Business culture can create success

What do you think of when you think about business culture?

It can mean many things depending on who you talk to.

It can be a “brand,” motto, values, uniforms, or behaviors.

It could also be service level, return/exchange policy, or customer appreciation gestures.

Do you think of Main Street USA, with all the “Mom n’ Pop” shops on both sides of the street? Do you think about a small business doing business out of a garage?

Culture is a set of attitudes, beliefs, behaviors, and customs. These cultural cues are ingrained in the members of the business, team, or group, and then accepted as the norm. Beliefs about the role of the business, and how business activities fall into this understanding of culture, is typically dictated by how employees interact within their own cultural boundaries. Business culture will determine what kind of customers it attracts, the service it delivers, and its growth.

Customs of a business culture might be dress code, communication style, physical environment, or even the level of formality.

Dress code in the workplace projects an image about the company, to potential and current customers. If a business doesn’t have a dress code, employees will certainly attempt to wear whatever they deem to be appropriate, and this may not always be acceptable. Customers do not want to feel like they are giving their hard earned money to a business that doesn’t care about its image. In a business to business relationship, it is important to understand that each party is a reflection of the other. Business owners/managers should always protect their interests by having a written dress code policy, otherwise the business might suffer.
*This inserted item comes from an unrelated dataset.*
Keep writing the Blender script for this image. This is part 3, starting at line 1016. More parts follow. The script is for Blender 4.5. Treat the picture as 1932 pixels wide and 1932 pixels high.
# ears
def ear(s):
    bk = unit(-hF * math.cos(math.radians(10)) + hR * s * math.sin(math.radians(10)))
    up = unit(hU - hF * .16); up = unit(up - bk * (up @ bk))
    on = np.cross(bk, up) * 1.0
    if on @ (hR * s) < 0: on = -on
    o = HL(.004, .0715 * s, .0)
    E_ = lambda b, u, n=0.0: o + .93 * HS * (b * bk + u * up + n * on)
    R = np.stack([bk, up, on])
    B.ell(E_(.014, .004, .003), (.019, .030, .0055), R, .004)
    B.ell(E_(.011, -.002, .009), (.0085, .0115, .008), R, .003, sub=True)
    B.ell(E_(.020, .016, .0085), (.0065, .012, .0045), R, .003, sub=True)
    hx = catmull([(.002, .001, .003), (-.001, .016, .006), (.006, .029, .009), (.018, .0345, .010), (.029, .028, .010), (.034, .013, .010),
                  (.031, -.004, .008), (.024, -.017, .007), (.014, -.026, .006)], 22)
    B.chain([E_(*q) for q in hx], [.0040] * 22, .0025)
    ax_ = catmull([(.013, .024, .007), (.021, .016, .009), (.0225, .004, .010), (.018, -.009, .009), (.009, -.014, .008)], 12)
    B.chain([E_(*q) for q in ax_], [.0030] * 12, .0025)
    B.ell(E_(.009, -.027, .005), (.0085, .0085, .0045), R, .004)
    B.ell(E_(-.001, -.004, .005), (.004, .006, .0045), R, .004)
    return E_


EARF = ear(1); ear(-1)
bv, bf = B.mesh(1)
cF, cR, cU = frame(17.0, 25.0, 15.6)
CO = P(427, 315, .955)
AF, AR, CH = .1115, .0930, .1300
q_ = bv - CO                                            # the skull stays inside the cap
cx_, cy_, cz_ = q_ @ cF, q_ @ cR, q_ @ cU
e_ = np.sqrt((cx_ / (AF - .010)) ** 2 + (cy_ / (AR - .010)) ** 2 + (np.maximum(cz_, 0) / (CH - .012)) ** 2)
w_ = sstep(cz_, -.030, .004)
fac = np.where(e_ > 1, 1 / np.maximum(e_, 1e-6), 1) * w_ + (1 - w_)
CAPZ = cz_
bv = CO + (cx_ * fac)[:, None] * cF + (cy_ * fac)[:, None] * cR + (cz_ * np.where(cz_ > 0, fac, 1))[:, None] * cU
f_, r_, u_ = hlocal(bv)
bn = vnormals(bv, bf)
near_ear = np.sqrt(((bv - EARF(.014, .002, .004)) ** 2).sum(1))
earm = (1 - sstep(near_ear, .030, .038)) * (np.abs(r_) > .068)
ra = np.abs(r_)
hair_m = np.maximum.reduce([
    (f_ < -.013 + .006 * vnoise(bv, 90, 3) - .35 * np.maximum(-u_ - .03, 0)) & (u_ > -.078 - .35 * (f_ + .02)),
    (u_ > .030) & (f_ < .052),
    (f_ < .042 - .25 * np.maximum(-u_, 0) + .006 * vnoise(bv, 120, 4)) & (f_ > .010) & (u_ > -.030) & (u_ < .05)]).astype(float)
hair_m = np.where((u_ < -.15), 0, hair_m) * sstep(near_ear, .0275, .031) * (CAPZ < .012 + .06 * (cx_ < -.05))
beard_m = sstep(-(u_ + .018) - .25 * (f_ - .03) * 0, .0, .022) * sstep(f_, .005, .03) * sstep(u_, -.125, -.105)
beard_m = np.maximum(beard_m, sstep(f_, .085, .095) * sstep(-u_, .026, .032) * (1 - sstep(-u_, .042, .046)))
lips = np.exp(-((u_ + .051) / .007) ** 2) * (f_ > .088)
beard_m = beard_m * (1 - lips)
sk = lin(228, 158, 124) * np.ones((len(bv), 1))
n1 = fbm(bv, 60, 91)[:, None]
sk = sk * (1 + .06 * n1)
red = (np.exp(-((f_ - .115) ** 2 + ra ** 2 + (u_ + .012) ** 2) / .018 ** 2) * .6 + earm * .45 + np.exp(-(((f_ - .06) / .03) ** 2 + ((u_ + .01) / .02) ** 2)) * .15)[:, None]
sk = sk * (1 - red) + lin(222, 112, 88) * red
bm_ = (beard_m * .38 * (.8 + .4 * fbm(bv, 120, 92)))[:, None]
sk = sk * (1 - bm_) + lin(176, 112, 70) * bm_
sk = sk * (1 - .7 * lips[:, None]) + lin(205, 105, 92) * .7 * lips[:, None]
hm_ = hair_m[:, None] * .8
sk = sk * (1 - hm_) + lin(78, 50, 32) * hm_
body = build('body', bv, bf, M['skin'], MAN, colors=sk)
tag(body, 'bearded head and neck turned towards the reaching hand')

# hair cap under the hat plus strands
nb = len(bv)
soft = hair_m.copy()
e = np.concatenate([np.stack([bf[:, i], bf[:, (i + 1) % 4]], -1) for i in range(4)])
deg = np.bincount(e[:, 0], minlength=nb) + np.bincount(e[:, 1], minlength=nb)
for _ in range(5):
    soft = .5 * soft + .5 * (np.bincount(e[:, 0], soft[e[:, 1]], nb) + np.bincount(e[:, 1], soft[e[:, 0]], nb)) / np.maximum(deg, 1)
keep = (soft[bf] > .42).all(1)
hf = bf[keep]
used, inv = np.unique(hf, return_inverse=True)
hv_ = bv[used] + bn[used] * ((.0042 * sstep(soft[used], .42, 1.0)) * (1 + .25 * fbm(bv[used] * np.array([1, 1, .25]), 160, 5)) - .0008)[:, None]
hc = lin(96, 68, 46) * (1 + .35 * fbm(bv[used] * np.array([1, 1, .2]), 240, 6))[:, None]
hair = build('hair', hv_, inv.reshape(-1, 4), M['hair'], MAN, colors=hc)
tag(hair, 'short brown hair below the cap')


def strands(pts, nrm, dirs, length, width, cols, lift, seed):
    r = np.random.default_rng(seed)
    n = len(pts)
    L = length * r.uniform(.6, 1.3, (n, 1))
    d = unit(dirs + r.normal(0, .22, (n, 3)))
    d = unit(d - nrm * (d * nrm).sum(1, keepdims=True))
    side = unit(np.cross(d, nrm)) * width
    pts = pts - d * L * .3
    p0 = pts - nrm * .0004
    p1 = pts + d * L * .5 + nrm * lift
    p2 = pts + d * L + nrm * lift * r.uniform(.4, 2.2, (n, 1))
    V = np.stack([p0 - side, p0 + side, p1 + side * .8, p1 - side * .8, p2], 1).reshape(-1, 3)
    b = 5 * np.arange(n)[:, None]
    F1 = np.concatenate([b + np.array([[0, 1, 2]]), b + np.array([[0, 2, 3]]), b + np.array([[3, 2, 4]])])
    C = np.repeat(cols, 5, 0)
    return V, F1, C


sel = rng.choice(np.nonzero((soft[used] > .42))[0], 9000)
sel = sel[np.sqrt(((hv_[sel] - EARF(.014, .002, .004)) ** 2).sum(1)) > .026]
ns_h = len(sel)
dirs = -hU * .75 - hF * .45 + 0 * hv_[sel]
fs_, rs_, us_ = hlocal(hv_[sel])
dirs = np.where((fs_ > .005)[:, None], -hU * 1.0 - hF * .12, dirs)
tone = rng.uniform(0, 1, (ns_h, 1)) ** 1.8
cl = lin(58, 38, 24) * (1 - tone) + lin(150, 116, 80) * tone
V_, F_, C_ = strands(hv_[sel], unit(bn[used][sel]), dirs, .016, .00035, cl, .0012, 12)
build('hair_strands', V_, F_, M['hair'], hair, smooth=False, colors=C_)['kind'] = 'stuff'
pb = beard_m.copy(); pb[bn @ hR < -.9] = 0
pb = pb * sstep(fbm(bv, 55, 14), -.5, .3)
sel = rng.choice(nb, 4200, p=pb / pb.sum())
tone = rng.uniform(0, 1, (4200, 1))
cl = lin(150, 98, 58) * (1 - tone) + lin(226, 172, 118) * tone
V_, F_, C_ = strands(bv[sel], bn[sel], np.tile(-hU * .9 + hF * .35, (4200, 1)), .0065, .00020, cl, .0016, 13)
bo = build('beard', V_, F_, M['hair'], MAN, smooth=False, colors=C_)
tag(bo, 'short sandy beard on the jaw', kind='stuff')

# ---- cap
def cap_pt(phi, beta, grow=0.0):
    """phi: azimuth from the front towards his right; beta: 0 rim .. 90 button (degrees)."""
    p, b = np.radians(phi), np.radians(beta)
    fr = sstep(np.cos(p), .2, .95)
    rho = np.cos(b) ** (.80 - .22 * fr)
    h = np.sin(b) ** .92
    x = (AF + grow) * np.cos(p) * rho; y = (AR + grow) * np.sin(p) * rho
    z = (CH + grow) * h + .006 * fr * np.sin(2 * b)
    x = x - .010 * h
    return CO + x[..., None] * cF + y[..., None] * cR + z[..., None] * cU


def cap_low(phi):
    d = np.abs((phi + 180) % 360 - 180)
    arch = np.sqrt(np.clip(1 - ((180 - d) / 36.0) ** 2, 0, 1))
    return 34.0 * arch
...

Communication style (in the literal sense) is another custom that reflects onto the business.

If communication within an organization is relaxed and unprofessional, the same will occur when meeting with customers.

Maintaining professional dialogue will also minimize the chance for harassment charges.

Communication style in the functional sense is an important part of a business’ success. If communication breaks down within an organization, service and sales will be compromised. Businesses should set forth expectations for communication protocol, in order to prevent lost sales.

That’s why precisely, communication is the lifeline of your business.

Most successful business leaders like you would agree that the physical environment of a business can make or break the bank.

In a retail environment it is crucial to have an inviting environment, which includes clean, uncluttered, and safe.

Not many consumers will frequent dirty, cluttered, and unsafe establishments.

A good rule to follow when creating business culture, especially in retail, is “Straight is clean, Crooked is dirty”.

In a manufacturing environment, clean, safe, and uncluttered are equally important the success of the business.

If the physical environment in a manufacturing plant is not maintained, morale tends to be bad, and accidents are frequent. Morale and injuries tend to go hand in hand, and both affect the company’s bottom line. A business that creates a culture of cleanliness will also experience better morale and fewer accidents as employees will be more inclined to maintain a clean environment.

Remember, if you can maintain clean environment, employees will hesitate to dirty it. Whereas, if your physical environment  is not clean, others may make it more dirty.

Professional office environments must also be maintained and inviting, otherwise customers will likely avoid visiting or directing new business to the company.

You always arrange to keep your home clean, before inviting guests, the same should be true in the workplace.

Attitudes, beliefs, and behaviors are related, and have a huge impact on business culture.  Is there a difference between large business culture and small business culture? The answer isn’t easy.

Large businesses have usually established through expensive media campaigns, and large cash outlays for remodels, uniforms, or other things that will help them establish their “brand” or culture. However, despite these investments, they may be challenged by employees that don’t buy into the campaign.

The customer may easily identify the culture to the business, but that doesn’t guarantee employees will deliver according to the cultural context.

Small businesses on the other hand may not have the resources for expensive media campaigns, etc. but since they are smaller in employee numbers, the employees tend to be more invested.

Small businesses pride themselves on customer intimacy, less bureaucracy, and ability to “walk the talk”. Employees in small businesses tend to share the same understanding of goals, processes, and expectations.

Large and small business cultures require the same ingredients, just on different levels.

Both require established dress codes, communication processes, clean facilities, and most importantly, EMPLOYEE ENGAGEMENT. If employees don’t buy into the company culture, everything else is wasted.

Company culture should begin in the early stages of training, train to retain employees that believe in the company culture. Employees that believe in the company culture will also live and share it with others.